Even when we are eating “healthy” food, we have destructive conversations in our head. We tell ourselves that we have been so “good” today we need to not mess it up by eating after a certain time or eating a carb before bed or eating at all before bed. Sometimes we just go to bed in order to avoid the possibility of eating at all. We praise ourselves for our will power and our ability to avoid or restrict certain foods. The better we are at this behavior, the better we feel about ourselves.

The problem with that? When eating is a defining factor in your success or failure as a person, you can not have a peaceful relationship with food.

As people, we are pleasure seekers. Food is one of those great pleasures. When we deprive ourselves of the pleasure of eating and enjoying food, we become obsessed with it. We all want what we can’t have. The desire for food is meant to be fulfilled and when it is ignored it will not be silenced. It will be on your brain 24/7. It will build and build until you finally give in.

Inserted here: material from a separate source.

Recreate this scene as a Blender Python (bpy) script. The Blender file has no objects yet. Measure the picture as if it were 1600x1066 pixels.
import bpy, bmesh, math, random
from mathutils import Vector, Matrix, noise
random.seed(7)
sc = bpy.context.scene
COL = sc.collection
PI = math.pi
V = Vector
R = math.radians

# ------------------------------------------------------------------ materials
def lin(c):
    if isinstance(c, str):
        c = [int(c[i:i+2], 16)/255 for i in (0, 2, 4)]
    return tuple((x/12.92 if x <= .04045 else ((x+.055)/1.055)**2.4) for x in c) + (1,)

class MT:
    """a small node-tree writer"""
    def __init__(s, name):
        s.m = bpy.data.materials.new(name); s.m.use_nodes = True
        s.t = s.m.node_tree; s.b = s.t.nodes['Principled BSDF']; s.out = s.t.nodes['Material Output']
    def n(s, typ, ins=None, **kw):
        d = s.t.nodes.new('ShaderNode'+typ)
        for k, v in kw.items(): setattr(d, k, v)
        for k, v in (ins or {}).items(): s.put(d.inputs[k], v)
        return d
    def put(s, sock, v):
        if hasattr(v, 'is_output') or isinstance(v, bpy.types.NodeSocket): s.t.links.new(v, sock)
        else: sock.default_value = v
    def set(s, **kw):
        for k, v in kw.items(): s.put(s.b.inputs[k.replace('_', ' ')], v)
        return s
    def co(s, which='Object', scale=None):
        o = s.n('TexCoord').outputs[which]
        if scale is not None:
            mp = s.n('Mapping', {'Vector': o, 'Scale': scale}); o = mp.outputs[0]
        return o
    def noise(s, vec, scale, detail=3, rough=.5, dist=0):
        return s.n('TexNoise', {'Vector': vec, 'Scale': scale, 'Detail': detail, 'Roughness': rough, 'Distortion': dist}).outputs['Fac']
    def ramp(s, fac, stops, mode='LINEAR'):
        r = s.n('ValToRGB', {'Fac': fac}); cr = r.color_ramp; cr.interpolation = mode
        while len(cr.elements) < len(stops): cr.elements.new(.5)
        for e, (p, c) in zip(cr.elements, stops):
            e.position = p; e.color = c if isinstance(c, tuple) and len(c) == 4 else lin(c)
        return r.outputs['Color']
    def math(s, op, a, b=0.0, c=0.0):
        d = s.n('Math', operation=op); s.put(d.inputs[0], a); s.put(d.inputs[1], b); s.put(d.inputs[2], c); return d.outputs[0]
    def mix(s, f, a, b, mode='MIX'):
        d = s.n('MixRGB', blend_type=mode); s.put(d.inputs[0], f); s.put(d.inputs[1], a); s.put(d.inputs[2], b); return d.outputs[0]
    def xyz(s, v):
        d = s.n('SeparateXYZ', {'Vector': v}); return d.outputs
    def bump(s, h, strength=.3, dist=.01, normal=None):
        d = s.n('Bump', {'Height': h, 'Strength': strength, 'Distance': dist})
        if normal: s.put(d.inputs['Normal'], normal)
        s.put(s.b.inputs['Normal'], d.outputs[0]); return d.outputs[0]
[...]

Of course when we do not allow ourselves something we truly want, we will rebel. We will binge. We will “fall off the wagon.” We have told ourselves that pleasure and food must be suppressed. “Health” and weight-loss must be the only focus and decision maker behind our choices. If we can not keep in control with that, then we just don’t have enough “will power.”

You are not lacking will power because you went for the doughnut. Think of areas in your life where will power has served you greatly. You have will power! There is a reason why you continually lose it around food, however… because the two were never meant to go together in the first place.

If you have to throw salt on your plate in order to refrain from eating off it, if you have to throw a napkin over your food to signal yourself you are done, if you rely on portion sizes to tell you when it is time to stop eating rather then your internal bodies signals, you are not respecting your body. You are not respecting the role food plays in feeding and bringing pleasure to your body. You are only feeding your belief that your body can not be trusted in regards to food. That you need to do better. You need to take action.

Sadly, for most of us, that means trying to suppress our appetites and cravings by trying to control what we eat. It is a losing battle. That is not the strategy we should be taking to have healthier bodies.

Food would not constantly be on your mind if your relationship with it was not so slanted. When food is on the brain you must recognize that as a way of your body saying, ” I need attention.” Not just in the “I am hungry ” way but in the ” I feel lonely. I feel tired. I feel rejected. I feel worthless. I feel abandoned, I feel bored, I feel stressed” way. Not only must we recognize these feelings but we must validate them. We do that by allowing them to be present. We accept them. We do not judge them. 

Judgement is by far the most violent action we use against our bodies. Finding our way out of it is an essential tool towards healing our relationship with food.

God did not create food to be a tease for you. He did not make such pleasure in eating in order to bring you to binging or restricting. Society has done that. We have done that to ourselves. We have created a label for food that reads ” If I don’t make you thin or healthy, you are a horrible person for eating me.”

You have a choice to either give in to the constant battle of wills over what you eat (and constantly be obsessing over food) or to chose to stop participating in the absurdity of all this confusion around food. You can keep riding the diet roller coaster or get the heck off of it and get on the journey that you really hunger for…peace with yourself and freedom with food.